30. El príncipe del mundo: Satanás. Tremenda revelación que, explicándose por el triunfo originario de la serpiente sobre el hombre (cf. Sb. 2, 24 y nota), explica a su vez las condenaciones implacables que a cada paso formula el Señor sobre todo lo mundano, que en cualquier tiempo aparece tan honorable como aparecían los que condenaron a Jesús. Cf. v. 16; 7, 7; 12, 31; 15, 18 ss.; 16, 11; 17, 9 y 14; Lc. 16, 15; Rm. 12, 2; Ga. 1, 4; 6, 14; 1 Tm. 6, 13; St. 1, 27; 4, 4; 1 Pe. 5, 8; 1 Jn. 2, 15 y notas.

31. No es por cierto a Jesús a quien tiene nada que reclamar el “acusador” (Ap. 12, 10 y nota). Pero el Padre le encomendó las “ovejas perdidas de Israel” (Mt. 10, 5 y nota), y cuando vino a lo suyo, “los suyos no lo recibieron” (1, 11), despreciando el mensaje de arrepentimiento y perdón (Mc. 1, 15) que traía “para confirmar las promesas de los patriarcas” (Rm. 15, 8). Entonces, como anunciaban misteriosamente las profecías desde Moisés (cf.
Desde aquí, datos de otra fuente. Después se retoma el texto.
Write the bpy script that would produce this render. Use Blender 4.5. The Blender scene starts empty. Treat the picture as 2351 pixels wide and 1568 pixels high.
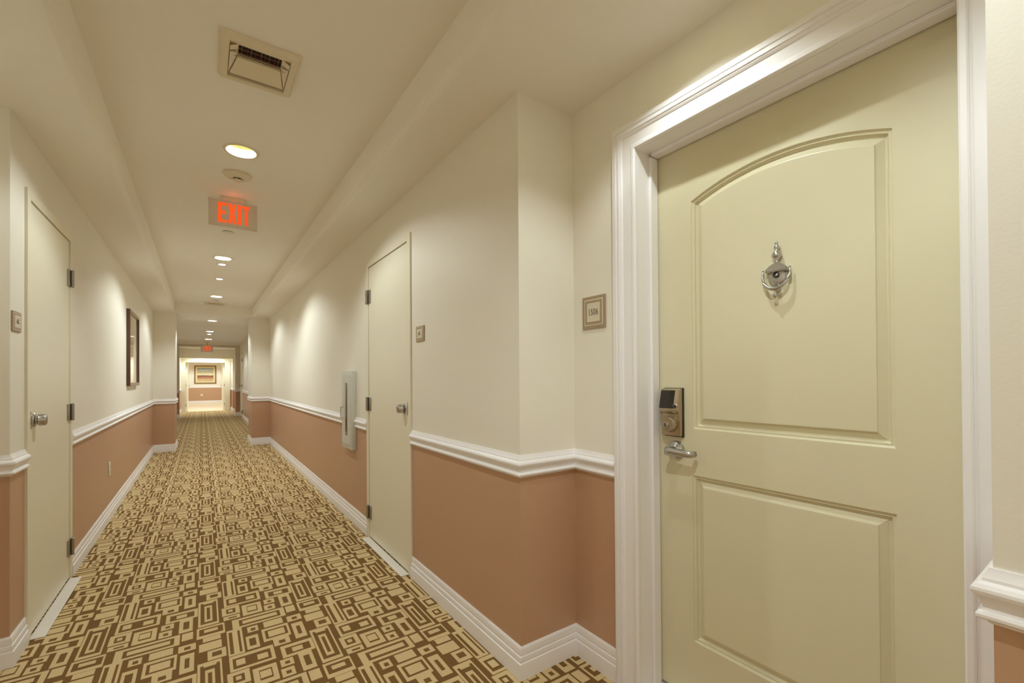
import bpy, bmesh, math, random
from mathutils import Vector, Matrix
random.seed(7)
C = bpy.context.scene.collection
PI = math.pi

# ------------------------------------------------------------------ measures (metres)
XR, XR2, XL, XL2 = 1.063, 1.366, -0.6775, -0.98      # right wall, right door recess, left wall, left recess
ZS, ZC = 2.396, 2.57                                  # soffit and raised ceiling
XSR, XSL = 0.782, -0.386                              # edges of the raised ceiling
YN, Y1 = 0.1485, 1.470                                # recess returns on the right
YL = 2.80                                             # recess corner on the left
YP, YP2 = 9.637, 10.40                                # pilasters
YQ, YQ2 = 17.8, 18.1                                  # second portal
YE = 21.4                                             # end wall with double doors
YLOB = 29.0
YB = -3.6
ZRT, ZRB, ZB = 0.9045, 0.8134, 0.1283
XD = 1.48                                             # face of the apartment door

# ------------------------------------------------------------------ helpers
def srgb(r, g, b):
    f = lambda c: (c/255/12.92) if c/255 <= 0.04045 else ((c/255+0.055)/1.055)**2.4
    return (f(r), f(g), f(b), 1)

def mat(name, col, rough=0.5, metal=0.0, bump=0.0, bscale=200, var=0.0, vscale=3, coat=0.0, spec=0.5):
    m = bpy.data.materials.new(name); m.use_nodes = True
    nt = m.node_tree; b = nt.nodes['Principled BSDF']
    b.inputs['Base Color'].default_value = col
    b.inputs['Roughness'].default_value = rough
    b.inputs['Metallic'].default_value = metal
    b.inputs['Specular IOR Level'].default_value = spec
    if coat: b.inputs['Coat Weight'].default_value = coat
    tc = nt.nodes.new('ShaderNodeTexCoord')
    if var:
        n = nt.nodes.new('ShaderNodeTexNoise'); n.inputs['Scale'].default_value = vscale; n.inputs['Detail'].default_value = 4
        nt.links.new(tc.outputs['Object'], n.inputs['Vector'])
        mx = nt.nodes.new('ShaderNodeMix'); mx.data_type = 'RGBA'
        d = [max(0, c*(1-var)) for c in col[:3]]+[1]; u = [min(1, c*(1+var)) for c in col[:3]]+[1]
        mx.inputs['A'].default_value = d; mx.inputs['B'].default_value = u
        nt.links.new(n.outputs['Fac'], mx.inputs['Factor']); nt.links.new(mx.outputs['Result'], b.inputs['Base Color'])
    if bump:
        n2 = nt.nodes.new('ShaderNodeTexNoise'); n2.inputs['Scale'].default_value = bscale; n2.inputs['Detail'].default_value = 3
        nt.links.new(tc.outputs['Object'], n2.inputs['Vector'])
        bp = nt.nodes.new('ShaderNodeBump'); bp.inputs['Strength'].default_value = bump; bp.inputs['Distance'].default_value = 0.002
        nt.links.new(n2.outputs['Fac'], bp.inputs['Height']); nt.links.new(bp.outputs['Normal'], b.inputs['Normal'])
    return m

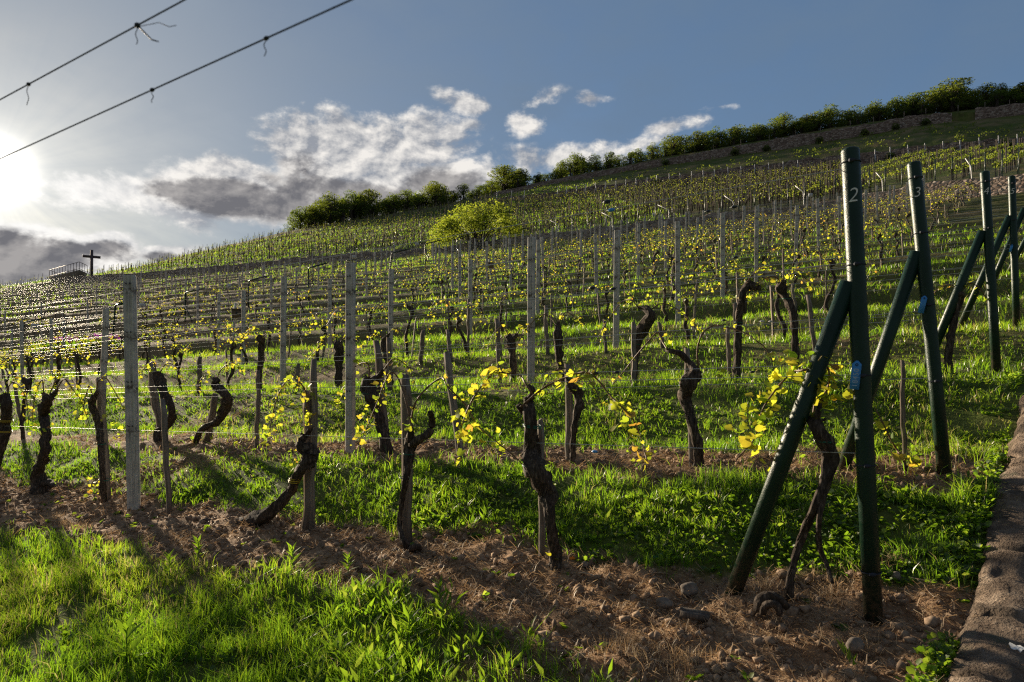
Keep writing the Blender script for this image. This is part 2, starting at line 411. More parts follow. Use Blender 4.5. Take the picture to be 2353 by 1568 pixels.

Hch. 3, 22 y nota), el Buen Pastor se entregó como un cordero (10, 11), libremente (10, 17 s.), dando cuanto tenía, hasta la última gota de su Sangre, aparentemente vencido por Satanás para despojarlo de su escritura contra nosotros clavándola en la Cruz (Col. 2, 14 s.), y realizar, a costa Suya, el anhelo salvador del Padre (6, 38; Mt. 26, 42 y notas) y “no sólo por la nación sino también para congregar en uno a todos los hijos de Dios dispersos” (11, 52), viniendo a ser por su Sangre causa de eterna salud para judíos y gentiles, como enseña S. Pablo (Hch. 5, 9 s.).